We now have a very low estimation of boasters. They are loud-mouthed, arrogant, sometimes self-deceiving, and, while boasting especially, very inconsiderate of others. Such a level of self-importance disgusts us, the non-boasters.
We have the presumption that those who are properly confident have no need to speak of themselves, let alone to sing their own praises. I can’t help but feel that this is on the whole true: confidence in oneself often functions as the quiet background against which one can easily act and speak about all other things but oneself. Confidence reveals itself without speaking itself, without needing to speak of anything but everything else.
But now let me ask why we are revolted by boasters and why boasting ended up falling out of favor. The start of an explanation of our disgust and boasting’s illegitimacy would be to claim that honor societies have disappeared. Beowulf’s boasting in Beowulf and Achilles’s in The Iliad are the means by which they made their claims to glory and through which they roused their spirits to fight. For boasting puffs up the victor–this speaks to the claim about glory–and it also encourages us to overcome our fears of pain, disgrace, and death. The scene is battle, and the life is that of the warrior. Fear is the great enemy, and thus boasting often a fine friend. With the end of honor culture comes the end of the need for boasting–or so we have come to believe.

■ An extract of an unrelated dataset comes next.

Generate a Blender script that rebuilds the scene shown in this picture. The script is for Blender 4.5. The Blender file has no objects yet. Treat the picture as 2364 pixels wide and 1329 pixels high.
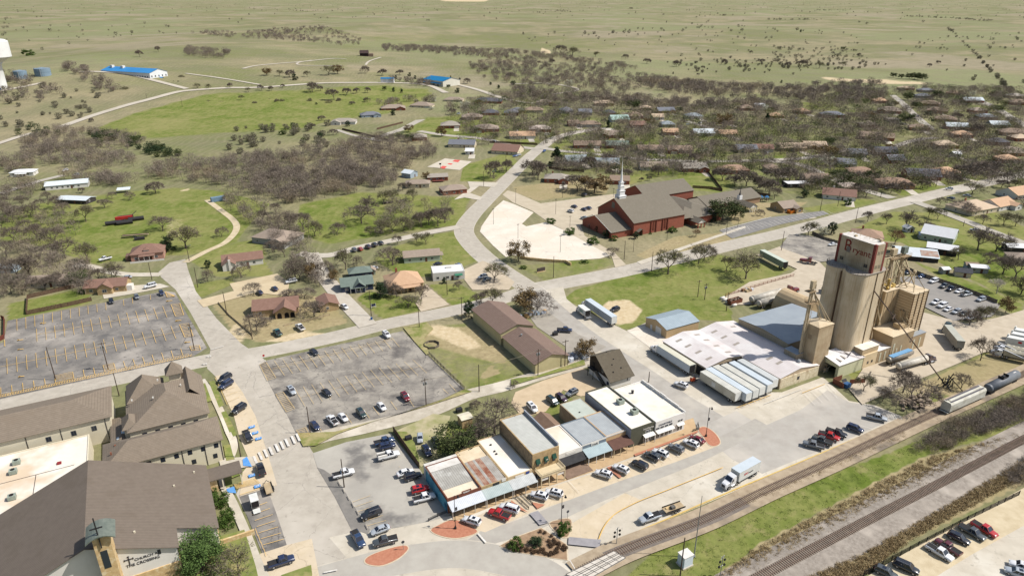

The danger (and I do mean danger) with our time is that we have gotten used to desiring safety and comfort and of seeking securities and guarantees and thus the dominant virtues have been market prudence (by all means, do not do what is unsafe or risky) and watered-down compassion (feel what it is like for someone who has suffered). Under these conditions, we have grown undeniably soft, very, very soft indeed, without the ability to stomach dissatisfaction, and so we have not learned that risk is greater than safety; that danger is something to confront; that fear, fright, panic, and anxiety must be looked straight in the face; that there are goods that require going through pain or at least not dodging it.
I submit that the period of comfort, safety, and security could be coming to an end. For some, it already has. Mustn’t toughness, which involves wisely enduring some things, bounding forth in situations of risk, and persevering under pressure, be our most supreme virtue?
To return: let me therefore make a qualified defense of boasting, at least the spirit of it. Forget about the victory speeches: those can go away for all we care. But how can we rouse ourselves to endure what is fearful or to charge forth in the face of the dreadful unless we are able to rile ourselves up, putting fire in our bellies, fanning the flames? Feel the fear secrete. Then what? Fold, give in, crumple up? No way. Rouse, rile, gnash instead. How? Through words of encouragement, perhaps even through boasting words spouted into the air.
Sure, boasting of this kind may be crude, a little ugly, but who is to say that it is not in such a case necessary and effective? Whining and complaining comes in spades today. How commonplace and how disgusting. Let us instead show ourselves our hardiness, even on occasion in foul, sailor speech. Better this than giving in to horror.